MERVART, Aleksandr Mihailovič (Gustav-German Hristianovič M., born Gustav Hermann Christian Meerwarth). Mannheim (or Bruchsal) 1884 — Uhtpečlag 23.5.1932. Russian (German-born) Indologist (Tamil Scholar) and Ethnograph. Born in Germany, in Bruchsal (English Wikipedia) or rather Mannheim (all other sources).Studied at Heidelberg, Ph.D. 1907 (diss. on German history).From 1911 teacher of German in a gymnasium in St.Petersburg. In 1912 took Russian citizenship and orthodox religion and married Ljudmila Levina (—> L. A. Mervart). From 1913 head of the Indian Department of Museum of Anthropology and Ethnography (Kunstkamera), St.Petersburg. In 1914 he went to India with his wife in order to do field-work and collect material for the Museum.

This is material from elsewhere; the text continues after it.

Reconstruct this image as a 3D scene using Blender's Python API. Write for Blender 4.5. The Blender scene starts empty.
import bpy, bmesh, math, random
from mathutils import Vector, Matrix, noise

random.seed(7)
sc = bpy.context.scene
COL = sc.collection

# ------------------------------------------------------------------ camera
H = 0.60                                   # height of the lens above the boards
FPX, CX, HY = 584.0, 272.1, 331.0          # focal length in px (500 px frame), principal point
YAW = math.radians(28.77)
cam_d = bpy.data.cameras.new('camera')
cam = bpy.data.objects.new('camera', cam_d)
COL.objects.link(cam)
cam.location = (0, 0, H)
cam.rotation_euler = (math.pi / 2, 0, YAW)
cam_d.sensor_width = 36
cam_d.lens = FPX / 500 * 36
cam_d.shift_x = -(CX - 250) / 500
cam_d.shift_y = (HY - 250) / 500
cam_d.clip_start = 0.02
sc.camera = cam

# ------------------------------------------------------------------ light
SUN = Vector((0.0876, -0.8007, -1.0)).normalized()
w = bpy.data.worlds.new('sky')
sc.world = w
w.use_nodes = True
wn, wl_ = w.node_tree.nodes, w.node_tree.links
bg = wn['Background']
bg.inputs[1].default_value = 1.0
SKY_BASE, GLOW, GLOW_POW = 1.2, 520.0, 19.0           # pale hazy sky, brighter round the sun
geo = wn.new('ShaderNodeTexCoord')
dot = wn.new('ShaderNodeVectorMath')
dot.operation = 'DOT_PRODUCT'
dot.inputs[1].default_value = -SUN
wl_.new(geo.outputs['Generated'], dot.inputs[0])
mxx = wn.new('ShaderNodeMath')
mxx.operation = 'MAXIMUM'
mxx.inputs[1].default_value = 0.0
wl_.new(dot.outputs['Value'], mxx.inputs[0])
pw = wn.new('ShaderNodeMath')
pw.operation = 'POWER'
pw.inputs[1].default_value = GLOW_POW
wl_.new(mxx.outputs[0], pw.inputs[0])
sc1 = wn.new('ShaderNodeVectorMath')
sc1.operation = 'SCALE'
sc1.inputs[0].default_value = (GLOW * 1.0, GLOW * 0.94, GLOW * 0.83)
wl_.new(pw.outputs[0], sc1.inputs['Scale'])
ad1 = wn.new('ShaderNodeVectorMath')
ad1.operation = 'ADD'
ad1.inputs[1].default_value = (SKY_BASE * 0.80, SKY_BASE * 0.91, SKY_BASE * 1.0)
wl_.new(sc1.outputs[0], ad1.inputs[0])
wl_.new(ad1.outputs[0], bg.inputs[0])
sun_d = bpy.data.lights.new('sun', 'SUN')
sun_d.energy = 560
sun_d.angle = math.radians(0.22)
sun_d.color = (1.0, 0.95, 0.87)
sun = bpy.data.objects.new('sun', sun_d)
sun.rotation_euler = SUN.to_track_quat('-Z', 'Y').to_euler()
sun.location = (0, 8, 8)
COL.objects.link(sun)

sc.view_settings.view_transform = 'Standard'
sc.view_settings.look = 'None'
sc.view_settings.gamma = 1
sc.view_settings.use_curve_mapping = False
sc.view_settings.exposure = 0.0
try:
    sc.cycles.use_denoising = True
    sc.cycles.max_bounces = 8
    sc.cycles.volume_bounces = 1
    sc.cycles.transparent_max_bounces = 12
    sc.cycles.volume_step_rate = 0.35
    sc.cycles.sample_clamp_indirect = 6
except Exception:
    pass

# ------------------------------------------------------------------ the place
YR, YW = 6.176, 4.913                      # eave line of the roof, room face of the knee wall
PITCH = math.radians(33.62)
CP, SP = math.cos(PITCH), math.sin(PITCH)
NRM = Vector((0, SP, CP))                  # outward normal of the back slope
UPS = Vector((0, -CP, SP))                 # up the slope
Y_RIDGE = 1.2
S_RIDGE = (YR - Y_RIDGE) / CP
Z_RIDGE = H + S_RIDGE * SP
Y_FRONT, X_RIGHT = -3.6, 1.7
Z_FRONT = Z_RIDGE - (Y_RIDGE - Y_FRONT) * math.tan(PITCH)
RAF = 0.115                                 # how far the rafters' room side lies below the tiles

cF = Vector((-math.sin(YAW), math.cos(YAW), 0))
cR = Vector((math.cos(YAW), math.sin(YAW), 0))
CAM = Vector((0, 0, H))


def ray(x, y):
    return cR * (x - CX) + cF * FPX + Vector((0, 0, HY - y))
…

They worked in Sri Lanka and South India, but also visited North India (even Kashmir and Assam) and South-East Asia (Malaya, Singapore and Indonesia) and lived for a while in Calcutta. The war kept them for a long time from returning. They finally left India in 1918 and went to the Far East (Vladivostok), but were able to come back to European Russia only in 1922. Their extensive collections included 6000 material objects, 800 books and thousands of photographs. He worked for a while in Vladivostok. Back in Leningrad in 1924-30 he worked as Keeper in Museum of Anthropology and Ethnography and taught at the university. He was the first to teach Tamil at a Russian university. In December 1929 or January 1930 he was arrested because of his foreign contacts and German background, accused of espionage and in 1931 sentenced for five years to concentration camp (Uhtinsko-Pečorskij lager’, short Uhtpečlag, in Komi Republic), where he then died.
Publications: “The Dramas of Bhāsa: A literary study”, JASB N.S. 13, 1917, 261-280.
– “Les Kathākalis du Malabar”, JA 209, 1926, 193-284.
– “Sjužem ‘Sakuntaly’ v Malabarskoj narodnoj drame”, Fs. S. Ol’denburg 1927, 117-130 (on Kathakali); “Èlement narodnogo tvorčestva v klassičeskoj drame drevnej Indii”, Sbornik MAÈ 7, 1928, 267-282; “Indijskij narodnyj teatr”, Vostočnyj teatr. Lg. 1929, 16-111.
– Otdel Indii: kratkij putevoditel’ po Muzeju antropologii i ètnografii. 96 p. Lg. 1927 (museum guide); “Muzejnoe delo v Indio”, Izv. GAIMK 5, 1927, 139-156.
– “The History of the Intervocalic Stops in the Dravidian Languages”, Doklady Akad. nauk SSSR B7, 1928, 142-149.
– Grammatika tamil’skogo razgovornogo jazyka. 228 p. Leningrad 1929.
– Some further small articles, travel reports together with his wife.
Sources: Bongard-Levin & Vigasin 1984, 105f. (defective); N. Poppe, Reminiscences. Western Washington 1983; Vasil’kov et al. 1990, 97; Vasil’kov & Sorokin 2003; *Vigasin et al., Istorija otečestvennogo vostokovedenija s serediny XIX veka do 1917 goda. Moscow 1997, 431-433; *Vigasin 2008, 507-534, with photo; Wikipedia, more in French and Russian versions, the latter also with photo. Never mentioned by Miliband!